Malick's 'The Tree of Life' a deeply intimate film

Garden table
Jessica Chastain and Tye Sheridan play mother and son in "The Tree of Life"
Image courtesy Fox Searchlight Pictures

Minneapolis producer Bill Pohlad's controversial new film "The Tree of Life" opens in Minnesota this weekend.

It recently won the prestigious Palme d'Or at the Cannes Film Festival, and drew raves from some critics. Others found it mystifying and even pretentious.

The movie is both astronomical in its scope and deeply intimate. It's centered around a family's struggles in Texas in the 1950s. But director Terrence Malick weaves in themes and images of deep space and earthly wonders — even dinosaurs.

The film is saturated with lush music and moments of intense beauty and characters who pose profound questions of life, faith and philosophy.

The father, played by Brad Pitt, tells his three sons they have to fight for everything.

"Your mother is naive," he says. "It takes fierce will to get ahead in this world. If you are good people take advantage of you."

The cast and crew for "The Tree of Life" used an intensive shooting process, taking and retaking scenes to allow for editing later in the film. The movie includes images from space, nature, and even pre-history.
Image courtesy Fox Searchlight Pictures

But the mother, played by newcomer Jessica Chastain, sees the world more in terms of the opportunities to spread love.

"I think the nature of "The Tree of Life" is that it asks more questions than it answers, and every person that sees it, it means something new to them," said Chastain.
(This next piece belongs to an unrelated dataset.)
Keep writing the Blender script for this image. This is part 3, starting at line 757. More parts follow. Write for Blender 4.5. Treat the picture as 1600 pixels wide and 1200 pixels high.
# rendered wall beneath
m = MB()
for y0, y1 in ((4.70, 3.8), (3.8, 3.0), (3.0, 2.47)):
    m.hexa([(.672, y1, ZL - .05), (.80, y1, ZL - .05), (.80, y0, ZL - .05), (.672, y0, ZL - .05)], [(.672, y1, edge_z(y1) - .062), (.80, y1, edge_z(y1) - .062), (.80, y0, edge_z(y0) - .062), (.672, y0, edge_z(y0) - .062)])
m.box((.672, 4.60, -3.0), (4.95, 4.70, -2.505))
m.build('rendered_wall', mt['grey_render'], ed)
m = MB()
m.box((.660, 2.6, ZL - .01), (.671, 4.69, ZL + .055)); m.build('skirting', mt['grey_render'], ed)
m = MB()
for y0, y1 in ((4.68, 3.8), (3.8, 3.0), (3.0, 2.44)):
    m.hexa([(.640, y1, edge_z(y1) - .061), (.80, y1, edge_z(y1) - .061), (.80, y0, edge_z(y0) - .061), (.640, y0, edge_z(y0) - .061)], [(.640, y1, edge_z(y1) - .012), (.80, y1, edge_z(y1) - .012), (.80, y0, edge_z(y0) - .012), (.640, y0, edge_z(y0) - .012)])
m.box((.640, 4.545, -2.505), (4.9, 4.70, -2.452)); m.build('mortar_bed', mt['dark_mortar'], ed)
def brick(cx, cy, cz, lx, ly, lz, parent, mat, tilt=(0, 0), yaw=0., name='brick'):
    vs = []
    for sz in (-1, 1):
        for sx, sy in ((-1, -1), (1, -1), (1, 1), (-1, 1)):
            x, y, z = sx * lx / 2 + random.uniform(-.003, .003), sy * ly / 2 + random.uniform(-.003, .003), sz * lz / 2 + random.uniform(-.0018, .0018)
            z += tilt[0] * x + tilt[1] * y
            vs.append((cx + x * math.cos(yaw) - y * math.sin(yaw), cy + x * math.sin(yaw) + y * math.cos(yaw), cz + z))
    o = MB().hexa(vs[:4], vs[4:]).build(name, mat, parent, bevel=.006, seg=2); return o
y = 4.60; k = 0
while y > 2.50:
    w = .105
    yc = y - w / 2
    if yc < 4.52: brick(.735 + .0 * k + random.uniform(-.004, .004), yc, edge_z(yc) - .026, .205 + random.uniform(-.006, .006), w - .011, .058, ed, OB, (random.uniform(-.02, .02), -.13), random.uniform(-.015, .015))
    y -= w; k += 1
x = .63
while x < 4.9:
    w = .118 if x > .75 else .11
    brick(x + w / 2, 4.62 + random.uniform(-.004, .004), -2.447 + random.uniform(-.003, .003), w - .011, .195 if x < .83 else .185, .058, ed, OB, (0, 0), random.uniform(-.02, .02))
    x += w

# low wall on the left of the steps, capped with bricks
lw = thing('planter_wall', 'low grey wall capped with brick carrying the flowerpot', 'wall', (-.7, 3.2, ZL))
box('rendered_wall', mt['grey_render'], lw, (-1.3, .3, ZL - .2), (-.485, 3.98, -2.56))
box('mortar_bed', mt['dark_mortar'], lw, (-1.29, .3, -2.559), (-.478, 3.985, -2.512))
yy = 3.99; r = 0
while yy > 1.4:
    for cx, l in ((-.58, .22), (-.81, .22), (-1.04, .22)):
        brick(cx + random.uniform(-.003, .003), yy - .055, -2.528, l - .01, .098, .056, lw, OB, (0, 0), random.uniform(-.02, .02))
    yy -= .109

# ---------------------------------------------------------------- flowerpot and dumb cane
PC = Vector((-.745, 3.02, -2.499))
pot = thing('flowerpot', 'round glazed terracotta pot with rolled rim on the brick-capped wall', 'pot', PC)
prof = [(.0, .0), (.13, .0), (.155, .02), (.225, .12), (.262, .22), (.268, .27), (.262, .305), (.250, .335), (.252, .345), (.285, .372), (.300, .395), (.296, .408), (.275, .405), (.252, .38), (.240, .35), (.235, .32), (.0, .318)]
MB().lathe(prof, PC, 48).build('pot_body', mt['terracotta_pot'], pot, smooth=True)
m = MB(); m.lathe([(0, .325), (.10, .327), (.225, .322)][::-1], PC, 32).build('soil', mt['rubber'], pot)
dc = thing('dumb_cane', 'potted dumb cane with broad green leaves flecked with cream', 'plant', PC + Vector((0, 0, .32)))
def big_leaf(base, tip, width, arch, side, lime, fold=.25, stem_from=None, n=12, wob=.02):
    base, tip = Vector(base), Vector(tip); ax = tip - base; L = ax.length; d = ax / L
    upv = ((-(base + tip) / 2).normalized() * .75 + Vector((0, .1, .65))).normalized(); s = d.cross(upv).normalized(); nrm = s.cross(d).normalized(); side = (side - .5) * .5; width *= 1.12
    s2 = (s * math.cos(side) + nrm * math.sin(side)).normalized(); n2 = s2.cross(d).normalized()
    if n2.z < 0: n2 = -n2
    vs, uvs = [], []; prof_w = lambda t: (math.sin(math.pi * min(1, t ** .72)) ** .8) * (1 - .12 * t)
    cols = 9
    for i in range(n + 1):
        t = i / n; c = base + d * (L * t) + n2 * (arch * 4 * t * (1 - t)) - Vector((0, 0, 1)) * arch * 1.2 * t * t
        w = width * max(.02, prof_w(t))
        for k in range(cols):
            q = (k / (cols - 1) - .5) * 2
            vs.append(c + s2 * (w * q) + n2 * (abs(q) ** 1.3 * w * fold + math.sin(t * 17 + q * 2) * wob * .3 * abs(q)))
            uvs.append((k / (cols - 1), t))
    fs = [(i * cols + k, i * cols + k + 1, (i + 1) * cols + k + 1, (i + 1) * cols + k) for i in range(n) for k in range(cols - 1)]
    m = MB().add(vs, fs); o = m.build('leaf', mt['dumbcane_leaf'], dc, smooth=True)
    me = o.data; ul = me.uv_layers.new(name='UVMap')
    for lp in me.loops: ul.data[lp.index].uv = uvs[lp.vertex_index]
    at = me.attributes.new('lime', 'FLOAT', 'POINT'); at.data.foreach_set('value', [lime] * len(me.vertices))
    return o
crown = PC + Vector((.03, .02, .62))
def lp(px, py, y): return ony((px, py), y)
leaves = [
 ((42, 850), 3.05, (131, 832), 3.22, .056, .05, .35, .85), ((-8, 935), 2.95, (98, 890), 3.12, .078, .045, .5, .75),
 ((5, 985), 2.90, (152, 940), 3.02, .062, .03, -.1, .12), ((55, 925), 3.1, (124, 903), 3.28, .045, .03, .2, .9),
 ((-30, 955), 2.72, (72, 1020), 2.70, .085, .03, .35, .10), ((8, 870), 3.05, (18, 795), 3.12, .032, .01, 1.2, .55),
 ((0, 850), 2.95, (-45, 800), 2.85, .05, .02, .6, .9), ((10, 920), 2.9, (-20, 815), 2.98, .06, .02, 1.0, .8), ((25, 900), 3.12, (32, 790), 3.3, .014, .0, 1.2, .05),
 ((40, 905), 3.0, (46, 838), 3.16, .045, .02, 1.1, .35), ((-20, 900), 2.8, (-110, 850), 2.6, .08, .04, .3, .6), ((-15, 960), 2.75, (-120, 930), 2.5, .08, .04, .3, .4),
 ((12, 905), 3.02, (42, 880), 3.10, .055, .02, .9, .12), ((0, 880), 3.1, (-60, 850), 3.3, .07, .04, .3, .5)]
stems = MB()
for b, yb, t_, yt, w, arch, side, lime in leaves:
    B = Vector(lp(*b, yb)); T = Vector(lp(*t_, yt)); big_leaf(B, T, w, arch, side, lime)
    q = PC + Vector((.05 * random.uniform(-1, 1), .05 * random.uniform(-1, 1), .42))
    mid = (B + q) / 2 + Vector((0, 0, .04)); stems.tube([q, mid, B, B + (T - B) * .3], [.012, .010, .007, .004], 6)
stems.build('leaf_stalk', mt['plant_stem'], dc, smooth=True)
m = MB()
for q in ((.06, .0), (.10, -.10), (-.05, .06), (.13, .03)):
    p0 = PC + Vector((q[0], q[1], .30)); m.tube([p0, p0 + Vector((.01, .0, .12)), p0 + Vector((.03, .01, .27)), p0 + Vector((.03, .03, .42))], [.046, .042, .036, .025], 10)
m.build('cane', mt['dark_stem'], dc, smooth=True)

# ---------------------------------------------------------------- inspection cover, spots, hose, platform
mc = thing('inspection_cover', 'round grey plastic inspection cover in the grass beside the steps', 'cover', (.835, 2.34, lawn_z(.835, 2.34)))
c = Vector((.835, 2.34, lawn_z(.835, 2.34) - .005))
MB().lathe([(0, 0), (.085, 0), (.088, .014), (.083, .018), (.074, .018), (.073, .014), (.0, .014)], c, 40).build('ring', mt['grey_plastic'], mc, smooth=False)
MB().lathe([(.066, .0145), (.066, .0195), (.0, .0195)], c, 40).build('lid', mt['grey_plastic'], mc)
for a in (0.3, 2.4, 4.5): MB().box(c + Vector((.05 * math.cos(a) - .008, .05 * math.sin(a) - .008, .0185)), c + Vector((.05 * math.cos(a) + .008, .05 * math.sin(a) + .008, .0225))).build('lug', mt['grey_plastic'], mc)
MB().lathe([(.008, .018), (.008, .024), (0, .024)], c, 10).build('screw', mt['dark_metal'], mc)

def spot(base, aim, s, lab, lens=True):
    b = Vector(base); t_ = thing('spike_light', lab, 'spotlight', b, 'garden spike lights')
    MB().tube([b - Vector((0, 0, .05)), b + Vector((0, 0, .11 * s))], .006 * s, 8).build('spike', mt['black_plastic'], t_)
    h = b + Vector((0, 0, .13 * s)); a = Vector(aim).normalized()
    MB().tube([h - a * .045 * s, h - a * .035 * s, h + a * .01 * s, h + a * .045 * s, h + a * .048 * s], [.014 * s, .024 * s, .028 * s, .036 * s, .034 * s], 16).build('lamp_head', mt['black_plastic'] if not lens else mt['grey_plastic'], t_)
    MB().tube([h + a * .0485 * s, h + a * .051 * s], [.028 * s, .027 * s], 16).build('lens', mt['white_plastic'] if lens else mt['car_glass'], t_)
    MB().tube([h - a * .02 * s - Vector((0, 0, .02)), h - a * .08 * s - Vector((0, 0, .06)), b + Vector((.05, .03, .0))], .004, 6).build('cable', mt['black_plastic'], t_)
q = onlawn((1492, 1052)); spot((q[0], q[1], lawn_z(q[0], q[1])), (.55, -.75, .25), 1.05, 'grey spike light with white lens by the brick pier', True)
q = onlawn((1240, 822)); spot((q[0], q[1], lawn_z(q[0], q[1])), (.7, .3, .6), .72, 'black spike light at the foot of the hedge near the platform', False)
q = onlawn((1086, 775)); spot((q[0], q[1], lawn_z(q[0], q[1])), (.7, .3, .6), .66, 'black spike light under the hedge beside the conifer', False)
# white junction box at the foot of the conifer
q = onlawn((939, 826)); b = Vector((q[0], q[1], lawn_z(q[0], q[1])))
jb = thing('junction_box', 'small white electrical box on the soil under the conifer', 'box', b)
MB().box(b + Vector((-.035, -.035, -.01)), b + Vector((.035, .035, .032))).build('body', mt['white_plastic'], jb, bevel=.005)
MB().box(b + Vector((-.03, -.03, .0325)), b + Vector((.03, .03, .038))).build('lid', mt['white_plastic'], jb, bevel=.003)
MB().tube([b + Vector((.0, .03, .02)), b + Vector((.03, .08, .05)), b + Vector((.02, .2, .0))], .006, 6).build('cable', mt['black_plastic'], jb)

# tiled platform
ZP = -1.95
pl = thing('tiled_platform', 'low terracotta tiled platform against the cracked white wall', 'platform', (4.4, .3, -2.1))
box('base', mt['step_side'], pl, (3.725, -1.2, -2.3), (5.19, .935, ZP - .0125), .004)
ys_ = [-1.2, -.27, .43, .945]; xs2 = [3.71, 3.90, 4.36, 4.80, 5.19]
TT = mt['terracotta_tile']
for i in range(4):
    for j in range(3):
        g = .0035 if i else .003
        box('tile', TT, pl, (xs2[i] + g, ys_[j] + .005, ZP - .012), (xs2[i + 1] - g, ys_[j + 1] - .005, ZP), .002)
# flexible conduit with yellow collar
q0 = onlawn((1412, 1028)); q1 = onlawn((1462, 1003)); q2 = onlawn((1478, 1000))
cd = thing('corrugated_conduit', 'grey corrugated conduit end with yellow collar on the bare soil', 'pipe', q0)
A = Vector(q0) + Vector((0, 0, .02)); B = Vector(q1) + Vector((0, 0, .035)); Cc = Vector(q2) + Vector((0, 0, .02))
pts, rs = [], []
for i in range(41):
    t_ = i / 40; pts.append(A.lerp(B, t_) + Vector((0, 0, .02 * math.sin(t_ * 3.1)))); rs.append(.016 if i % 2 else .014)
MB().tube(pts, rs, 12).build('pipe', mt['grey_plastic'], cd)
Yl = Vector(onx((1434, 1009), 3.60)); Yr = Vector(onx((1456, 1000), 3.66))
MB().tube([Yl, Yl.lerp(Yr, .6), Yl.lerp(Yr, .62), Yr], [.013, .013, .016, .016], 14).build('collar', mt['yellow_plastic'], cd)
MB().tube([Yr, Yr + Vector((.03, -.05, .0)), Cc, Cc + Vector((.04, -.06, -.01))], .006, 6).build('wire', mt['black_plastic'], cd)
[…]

Sitting in a Minneapolis hotel suite, Chastain said she can only explain what the film means to her: It's about the tension between nature and the survival of the fittest and grace — the gentle love displayed by her character.

"It asks the question, 'What kind of human do you want to be?' " she said.

In a directing career launched in 1973 with "Badlands," Malick has become world famous as an iconoclast filmmaker — despite only having five features to his name. He's been nominated twice for an Oscar, both for "The Thin Red Line" in 1998. Two of his other features — 1978's "Days of Heaven" and 2005's "The New World" — are widely admired for their beauty and almost dream-like appearance.

Chastain called the script for "The Tree of Life" one of the most amazing things she's ever read. But she added that knowing Malick was going to be blending the actors' performances with all sorts of other material posed big challenges.

Jessica Chastain
jessica Chastain as the mother in Terrence Malick's "The Tree of Life."
Image courtesy Fox Searchlight Pictures

"Working on a Terrence Malick set, it has to be absolutely real all the time, because you don't know what's going to be in the movie," she said.

She said the cast would get into character and play scenes again and again until the camera ran out of film. Then they would reload the camera and do it again.

Early in the film, Chastain's character learns of the death of a key character.

"The telegram shows up, and I answer the door, and then just we explore what happens to this woman in the next four minutes of her life," she said. "And then you do it again. And you do it again, and again and again. And we worked that way for weeks."

Malick later edited together a montage of the takes into an all-encompassing whole that is so awash in grief it's hard to watch.

To prepare for her role, Malick had Chastain studied paintings of the Madonna at the Metropolitan Museum of Art in New York. He also had her listen to the early work of Lauren Bacall to learn how to speak in measured tones. She also meditated and read extensively about states of grace.

Chastain said making "The Tree of Life" was draining, but is grateful for the experience. And she credits producer Pohlad for the chance.

"He is such a smart, intelligent, passionate person about cinema," she said. "And he kind of went out on a limb and put me in this film — of course, along with Terrence Malick."

Pohlad, son of the late Twins owner Carl Pohlad, has a string of hits to his name, including "Brokeback Mountain" and "Into the Wild." While "The Tree of Life" has drawn critical acclaim and some notoriety, it now faces the real test at the box office.

Chastain said she likes that it's the kind of a movie that sparks debate.

"You either love them or you hate them, and it's not just this kind of lukewarm, 'Oh, I had a hard day at work, I'm going to go home and watch 'The Tree of Life,' " she smiled. "This film absolutely requires that you walk in with an open heart and an open mind and participate in the movie experience."

And you can call Chastain a Malick fan. She's already completed shooting for his next film, due out next year.